Now we have a quadratic equation in the form ax² + bx + c = 0, where a = 1, b = -10, and c = 16. The next step is to try and factor this quadratic. We're looking for two numbers that multiply to 16 and add up to -10. Can you think of any?

Well, -2 and -8 fit the bill perfectly! (-2) * (-8) = 16, and (-2) + (-8) = -10. So, we can factor our quadratic equation as follows:

(z - 2)(z - 8) = 0

Now, we can use the zero-product property, which states that if the product of two factors is zero, then at least one of the factors must be zero. In other words, if (z - 2)(z - 8) = 0, then either z - 2 = 0 or z - 8 = 0.

Solving these two simple equations gives us our potential solutions for z:

z - 2 = 0 => z = 2 z - 8 = 0 => z = 8

So, we have two possible solutions: z = 2 and z = 8. But remember, we're not done yet! We need to check these solutions to make sure they're valid in our original logarithmic equation.

Checking for Extraneous Solutions

Okay, we've got our potential solutions, z = 2 and z = 8, but we need to be super careful here. Remember how we talked about the domain of logarithms? We can only take the logarithm of positive numbers. This means we need to check if our solutions make the arguments of the logarithms in the original equation positive.

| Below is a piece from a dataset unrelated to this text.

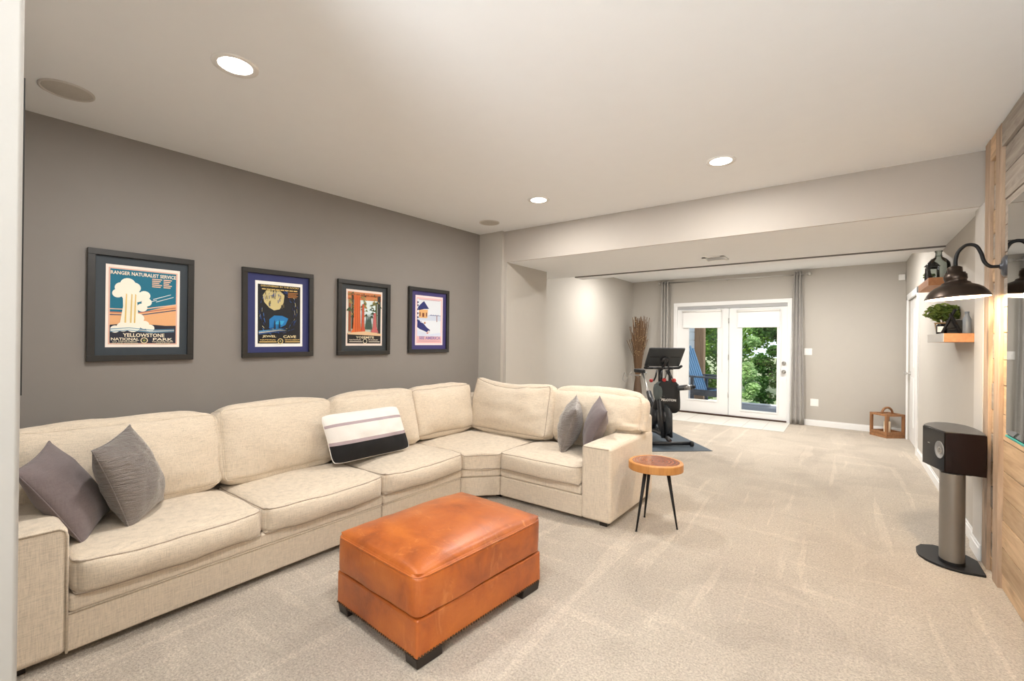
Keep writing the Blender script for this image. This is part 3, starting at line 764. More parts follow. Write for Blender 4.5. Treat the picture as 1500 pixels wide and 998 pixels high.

Our original equation was log₄(10-z) + log₄(z) = 2. Let's plug in our solutions and see what happens.

First, let's check z = 2:

log₄(10-2) + log₄(2) = log₄(8) + log₄(2)

Both 8 and 2 are positive, so z = 2 looks promising.

Now, let's check z = 8:

log₄(10-8) + log₄(8) = log₄(2) + log₄(8)

Again, both 2 and 8 are positive, so z = 8 also seems like a valid solution.

Since both of our potential solutions satisfy the domain requirements of the logarithms, we can confidently say that they are both valid solutions to the equation. This is fantastic news! We've done all the hard work, and we're just about ready to wrap things up.

Final Answer

Phew! We've taken quite the journey, haven't we? We started with a logarithmic equation, used the properties of logarithms to simplify it, transformed it into a quadratic equation, solved the quadratic, and then checked our solutions for validity. That's a whole lot of math!

So, after all that, what's our final answer? We found two solutions that satisfy the original equation: z = 2 and z = 8. Therefore, the solution set for the equation log₄(10-z) + log₄(z) = 2 is {2, 8}.

And that's it! We've successfully solved the logarithmic equation. Give yourselves a pat on the back, guys! Logarithmic equations can seem intimidating at first, but with a solid understanding of the properties of logarithms and a systematic approach, you can conquer them. Remember to always check your solutions, and you'll be golden. Keep practicing, and you'll become a logarithm pro in no time!